Aim of the exercise:
Write out the listing below exactly, and omit any images you find in it.

Information provided:
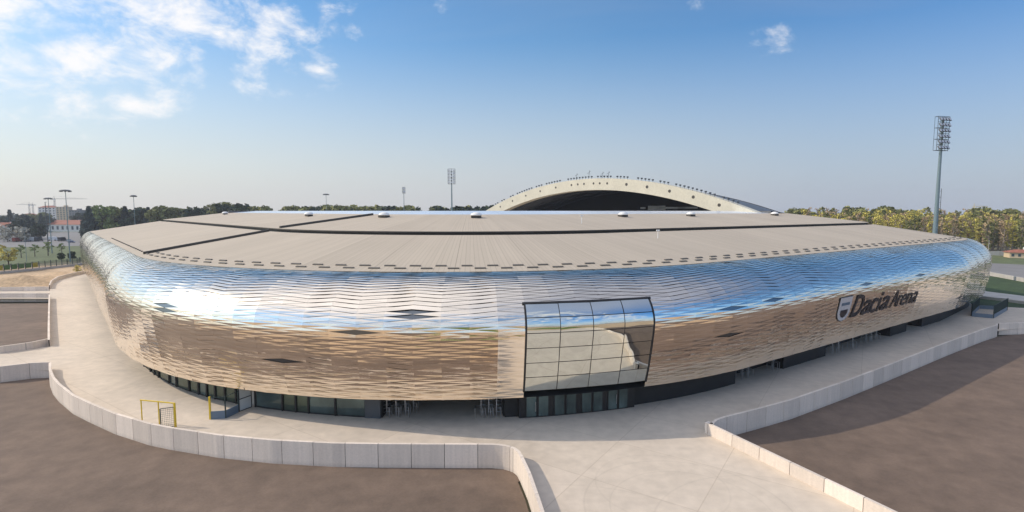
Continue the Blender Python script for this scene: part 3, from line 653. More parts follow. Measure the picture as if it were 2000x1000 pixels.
# ------------------------------------------------------------------ wordmark sign on the right side of the cladding
SG = None
def sign():
    global SG
    def locate(u, v, oo=.1):
        best = None
        for si in range(0, 360):
            s_ = 40 + si * .35
            for j in range(4, 26):
                t = j / 40; p = proj(surf(s_, t, oo)); e = (p[0] - u) ** 2 + (p[1] - v) ** 2
                if best is None or e < best[0]: best = (e, s_, t)
        return surf(best[1], best[2], oo), best[1], best[2]
    A, sa, ta = locate(1632, 621); B, sb, tb = locate(1787, 595, .2); C_, sc_, tc_ = locate(1636, 586)
    tm = (ta + tb) / 2; A = surf(sa, tm, .10); B = surf(sb, tm, .10)
    ex = (B - A); ex.z = 0; ex.normalize(); zb = (A.z + B.z) / 2
    tt_ = t_of_z(A.z + 3.2); e_up = (surf(sa, tt_) - surf(sa, tm)).normalized(); ez = (e_up - ex * e_up.dot(ex)).normalized(); ey = ez.cross(ex)  # into the wall
    Lx = (B - A).dot(ex); hcap = (C_ - A).dot(ez)
    print('SIGN', A, B, Lx, hcap)
    base = Vector((A.x, A.y, zb)); 
    root = empty('wall_sign', base, 'dark italic lettering with silver shield emblem on the shaded right side of the cladding', 'sign')
    Q = Matrix((ex, ey, ez)).transposed(); root.rotation_euler = Q.to_euler()
    def text(txt, size, x0, wd, name, bold):
        cu = bpy.data.curves.new('t', 'FONT'); cu.body = txt; cu.size = size; cu.shear = .28; cu.extrude = .02; cu.offset = bold
        ob = bpy.data.objects.new('t', cu); scn.collection.objects.link(ob); bpy.context.view_layer.update()
        dg = bpy.context.evaluated_depsgraph_get(); me = bpy.data.meshes.new_from_object(ob.evaluated_get(dg)); bpy.data.objects.remove(ob)
        xs = [v.co.x for v in me.vertices]; sx = wd / (max(xs) - min(xs)); mn = min(xs)
        for v in me.vertices: x, y, z = v.co; v.co = (x0 + (x - mn) * sx, -z - .01, y + .2)
        me.materials.clear(); me.materials.append(MATS['letter'])
        o = bpy.data.objects.new(name, me); scn.collection.objects.link(o); o.parent = root; return o
    W = Lx
    # individual letters as parts
    def word(txt, x0, x1, size, bold):
        cu = []; adv = {'D': .78, 'a': .6, 'c': .55, 'i': .3, 'A': .72, 'r': .42, 'e': .58, 'n': .6}
        tot = sum(adv[c] for c in txt); x = x0
        for c in txt:
            wdt = (x1 - x0) * adv[c] / tot; text(c, size, x, wdt * (1.02 if bold > 0 else .98), 'letter', bold); x += wdt
    word('Dacia', W * .155, W * .60, hcap * 1.5, .045)
    word('Arena', W * .625, W * 1.0, hcap * 1.32, 0)
    # shield emblem: dark backing, silver face with a slot and a cup shape
    def plate(pts, y0, y1, name, m, parent):
        mb = MB(); n = len(pts); fr_ = [(x, y0, z) for x, z in pts]; bk_ = [(x, y1, z) for x, z in pts]
        mb.v = fr_ + bk_; mb.f = [tuple(range(n)), tuple(reversed(range(n, 2 * n)))] + [(k_, n + k_, n + (k_ + 1) % n, (k_ + 1) % n) for k_ in range(n)]
        return localpart(mb, name, m, parent)
    w_, h_ = W * .125, hcap * 1.12; x0 = W * .005
    def shield(w0, w1, z0, z1):
        return [(x0 + w0, z1)] + [(x0 + w0, z0 + (z1 - z0) * .42)] + [(x0 + (w0 + w1) / 2 - (w1 - w0) / 2 * math.cos(R(a)), z0 + (z1 - z0) * .42 * (1 - math.sin(R(a)))) for a in range(15, 180, 15)] + [(x0 + w1, z0 + (z1 - z0) * .42), (x0 + w1, z1)]
    em = plate(shield(-.1, w_ + .1, -.1, h_ + .1), .0, .05, 'emblem', 'letter', root)
    plate(shield(0, w_, 0, h_), -.05, -.005, 'emblem_face', 'badge', em)
    plate([(x0 + w_ * .16, h_ * .66), (x0 + w_ * .84, h_ * .66), (x0 + w_ * .84, h_ * .78), (x0 + w_ * .16, h_ * .78)], -.07, -.051, 'emblem_bar', 'bluegrey', em)
    plate([(x0 + w_ * .2, h_ * .47), (x0 + w_ * .2, h_ * .3), (x0 + w_ * .35, h_ * .17), (x0 + w_ * .5, h_ * .13), (x0 + w_ * .65, h_ * .17), (x0 + w_ * .8, h_ * .3), (x0 + w_ * .8, h_ * .47)], -.07, -.051, 'emblem_cup', 'letter', em)
sign()
# ------------------------------------------------------------------ ground
sheet('ground', [(-3000, -1500), (3000, -1500), (3000, 5000), (-3000, 5000)], -1.25, 'terrain')
ground_z = -1.25
rampL = [Vector((.2, 47.0)), Vector((.54, 45.5)), Vector((1.8, 36.8)), Vector((5.2, 10)), Vector((11.6, -40))]
rampR = [Vector((19.3, 51.4)), Vector((22.1, 45.5)), Vector((26.2, 36.8)), Vector((38.5, 10))]
WL = [G(u, v, 1.1).xy for u, v in [(95, 708), (95, 722), (101, 737), (112, 750), (140, 772), (172, 787), (222, 808), (290, 828), (332, 836), (425, 850), (530, 860), (650, 866), (750, 867.5), (850, 868), (960, 866), (990, 868)]]
WR = [G(u, v, 1.1).xy for u, v in [(1391, 829), (1402, 820), (1420, 814), (1484, 798), (1547, 781), (1652, 745), (1733, 714.5), (1850, 669), (1922, 643), (1949, 635)]]
farR = [Vector((93, 97.5)), Vector((110, 100)), Vector((170, 108))]
WL = WL[:-2] + [G(u, v, -1.1).xy for u, v in [(962, 914.5), (985, 917), (1001, 922), (1010, 929), (1016, 941)]]
rampL = [WL[-1], Vector((1.26, 40.7)), Vector((1.8, 36.8)), Vector((5.2, 10))]
plz = WL + rampL[1:] + list(reversed(rampR)) + WR + farR + [G(2300, 612, 0).xy, G(1990, 601, 0).xy, G(1900, 596, 0).xy] + [plan(s_, 3.2).xy for s_ in [S_RC + 30 + q * 4 for q in range(int((LEN - 136 - S_RC - 30) / 4))]]
LB = [G(u, v, 1.1).xy for u, v in [(165, 528), (140, 533), (112, 540), (99, 548), (95, 557)]]
LB2 = [G(95, 575, 1.1).xy, G(94, 600, 1.1).xy, G(93, 640, 1.1).xy, G(93, 664, 1.1).xy]
rampA = (G(0, 573, 1.1).xy, G(95, 573, 1.1).xy, G(95, 560, 1.1).xy, G(0, 561, 1.1).xy)   # upper left walkway
plz += LB + [rampA[3] + Vector((-60, 0))] + [rampA[0] + Vector((-60, 0))] + LB2 + [G(0, 676, 1.1).xy + Vector((-60, -3)), G(0, 716, 1.1).xy + Vector((-60, -3))]
sheet('plaza', plz, 0.0, 'plaza')
# asphalt lots
sheet('asphalt', [(-400, 25), (3.0, 25)] + [(p.x - .2, p.y) for p in reversed(rampL)] + [(p.x, p.y + .1) for p in reversed(WL)] + [(-130, 70), (-400, 62)], -1.1, 'asphalt')
sheet('asphalt', [(-190, 84), G(93, 664, 1.1).xy, G(95, 575, 1.1).xy, G(0, 576, 1.1).xy, (-190, 134)], -1.1, 'asphalt')
sheet('asphalt', [(p.x + .2, p.y) for p in rampR if p.y > 25] + [(31.8, 25), (300, 25), (300, 112)] + [tuple(p) for p in reversed(farR)] + [tuple(p) for p in reversed(WR)], -1.1, 'asphalt')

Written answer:
Continue the Blender Python script for this scene: part 3, from line 653. More parts follow. Measure the picture as if it were 2000x1000 pixels.
# ------------------------------------------------------------------ wordmark sign on the right side of the cladding
SG = None
def sign():
    global SG
    def locate(u, v, oo=.1):
        best = None
        for si in range(0, 360):
            s_ = 40 + si * .35
            for j in range(4, 26):
                t = j / 40; p = proj(surf(s_, t, oo)); e = (p[0] - u) ** 2 + (p[1] - v) ** 2
                if best is None or e < best[0]: best = (e, s_, t)
        return surf(best[1], best[2], oo), best[1], best[2]
    A, sa, ta = locate(1632, 621); B, sb, tb = locate(1787, 595, .2); C_, sc_, tc_ = locate(1636, 586)
    tm = (ta + tb) / 2; A = surf(sa, tm, .10); B = surf(sb, tm, .10)
    ex = (B - A); ex.z = 0; ex.normalize(); zb = (A.z + B.z) / 2
    tt_ = t_of_z(A.z + 3.2); e_up = (surf(sa, tt_) - surf(sa, tm)).normalized(); ez = (e_up - ex * e_up.dot(ex)).normalized(); ey = ez.cross(ex)  # into the wall
    Lx = (B - A).dot(ex); hcap = (C_ - A).dot(ez)
    print('SIGN', A, B, Lx, hcap)
    base = Vector((A.x, A.y, zb)); 
    root = empty('wall_sign', base, 'dark italic lettering with silver shield emblem on the shaded right side of the cladding', 'sign')
    Q = Matrix((ex, ey, ez)).transposed(); root.rotation_euler = Q.to_euler()
    def text(txt, size, x0, wd, name, bold):
        cu = bpy.data.curves.new('t', 'FONT'); cu.body = txt; cu.size = size; cu.shear = .28; cu.extrude = .02; cu.offset = bold
        ob = bpy.data.objects.new('t', cu); scn.collection.objects.link(ob); bpy.context.view_layer.update()
        dg = bpy.context.evaluated_depsgraph_get(); me = bpy.data.meshes.new_from_object(ob.evaluated_get(dg)); bpy.data.objects.remove(ob)
        xs = [v.co.x for v in me.vertices]; sx = wd / (max(xs) - min(xs)); mn = min(xs)
        for v in me.vertices: x, y, z = v.co; v.co = (x0 + (x - mn) * sx, -z - .01, y + .2)
        me.materials.clear(); me.materials.append(MATS['letter'])
        o = bpy.data.objects.new(name, me); scn.collection.objects.link(o); o.parent = root; return o
    W = Lx
    # individual letters as parts
    def word(txt, x0, x1, size, bold):
        cu = []; adv = {'D': .78, 'a': .6, 'c': .55, 'i': .3, 'A': .72, 'r': .42, 'e': .58, 'n': .6}
        tot = sum(adv[c] for c in txt); x = x0
        for c in txt:
            wdt = (x1 - x0) * adv[c] / tot; text(c, size, x, wdt * (1.02 if bold > 0 else .98), 'letter', bold); x += wdt
    word('Dacia', W * .155, W * .60, hcap * 1.5, .045)
    word('Arena', W * .625, W * 1.0, hcap * 1.32, 0)
    # shield emblem: dark backing, silver face with a slot and a cup shape
    def plate(pts, y0, y1, name, m, parent):
        mb = MB(); n = len(pts); fr_ = [(x, y0, z) for x, z in pts]; bk_ = [(x, y1, z) for x, z in pts]
        mb.v = fr_ + bk_; mb.f = [tuple(range(n)), tuple(reversed(range(n, 2 * n)))] + [(k_, n + k_, n + (k_ + 1) % n, (k_ + 1) % n) for k_ in range(n)]
        return localpart(mb, name, m, parent)
    w_, h_ = W * .125, hcap * 1.12; x0 = W * .005
    def shield(w0, w1, z0, z1):
        return [(x0 + w0, z1)] + [(x0 + w0, z0 + (z1 - z0) * .42)] + [(x0 + (w0 + w1) / 2 - (w1 - w0) / 2 * math.cos(R(a)), z0 + (z1 - z0) * .42 * (1 - math.sin(R(a)))) for a in range(15, 180, 15)] + [(x0 + w1, z0 + (z1 - z0) * .42), (x0 + w1, z1)]
    em = plate(shield(-.1, w_ + .1, -.1, h_ + .1), .0, .05, 'emblem', 'letter', root)
    plate(shield(0, w_, 0, h_), -.05, -.005, 'emblem_face', 'badge', em)
    plate([(x0 + w_ * .16, h_ * .66), (x0 + w_ * .84, h_ * .66), (x0 + w_ * .84, h_ * .78), (x0 + w_ * .16, h_ * .78)], -.07, -.051, 'emblem_bar', 'bluegrey', em)
    plate([(x0 + w_ * .2, h_ * .47), (x0 + w_ * .2, h_ * .3), (x0 + w_ * .35, h_ * .17), (x0 + w_ * .5, h_ * .13), (x0 + w_ * .65, h_ * .17), (x0 + w_ * .8, h_ * .3), (x0 + w_ * .8, h_ * .47)], -.07, -.051, 'emblem_cup', 'letter', em)
sign()
# ------------------------------------------------------------------ ground
sheet('ground', [(-3000, -1500), (3000, -1500), (3000, 5000), (-3000, 5000)], -1.25, 'terrain')
ground_z = -1.25
rampL = [Vector((.2, 47.0)), Vector((.54, 45.5)), Vector((1.8, 36.8)), Vector((5.2, 10)), Vector((11.6, -40))]
rampR = [Vector((19.3, 51.4)), Vector((22.1, 45.5)), Vector((26.2, 36.8)), Vector((38.5, 10))]
WL = [G(u, v, 1.1).xy for u, v in [(95, 708), (95, 722), (101, 737), (112, 750), (140, 772), (172, 787), (222, 808), (290, 828), (332, 836), (425, 850), (530, 860), (650, 866), (750, 867.5), (850, 868), (960, 866), (990, 868)]]
WR = [G(u, v, 1.1).xy for u, v in [(1391, 829), (1402, 820), (1420, 814), (1484, 798), (1547, 781), (1652, 745), (1733, 714.5), (1850, 669), (1922, 643), (1949, 635)]]
farR = [Vector((93, 97.5)), Vector((110, 100)), Vector((170, 108))]
WL = WL[:-2] + [G(u, v, -1.1).xy for u, v in [(962, 914.5), (985, 917), (1001, 922), (1010, 929), (1016, 941)]]
rampL = [WL[-1], Vector((1.26, 40.7)), Vector((1.8, 36.8)), Vector((5.2, 10))]
plz = WL + rampL[1:] + list(reversed(rampR)) + WR + farR + [G(2300, 612, 0).xy, G(1990, 601, 0).xy, G(1900, 596, 0).xy] + [plan(s_, 3.2).xy for s_ in [S_RC + 30 + q * 4 for q in range(int((LEN - 136 - S_RC - 30) / 4))]]
LB = [G(u, v, 1.1).xy for u, v in [(165, 528), (140, 533), (112, 540), (99, 548), (95, 557)]]
LB2 = [G(95, 575, 1.1).xy, G(94, 600, 1.1).xy, G(93, 640, 1.1).xy, G(93, 664, 1.1).xy]
rampA = (G(0, 573, 1.1).xy, G(95, 573, 1.1).xy, G(95, 560, 1.1).xy, G(0, 561, 1.1).xy)   # upper left walkway
plz += LB + [rampA[3] + Vector((-60, 0))] + [rampA[0] + Vector((-60, 0))] + LB2 + [G(0, 676, 1.1).xy + Vector((-60, -3)), G(0, 716, 1.1).xy + Vector((-60, -3))]
sheet('plaza', plz, 0.0, 'plaza')
# asphalt lots
sheet('asphalt', [(-400, 25), (3.0, 25)] + [(p.x - .2, p.y) for p in reversed(rampL)] + [(p.x, p.y + .1) for p in reversed(WL)] + [(-130, 70), (-400, 62)], -1.1, 'asphalt')
sheet('asphalt', [(-190, 84), G(93, 664, 1.1).xy, G(95, 575, 1.1).xy, G(0, 576, 1.1).xy, (-190, 134)], -1.1, 'asphalt')
sheet('asphalt', [(p.x + .2, p.y) for p in rampR if p.y > 25] + [(31.8, 25), (300, 25), (300, 112)] + [tuple(p) for p in reversed(farR)] + [tuple(p) for p in reversed(WR)], -1.1, 'asphalt')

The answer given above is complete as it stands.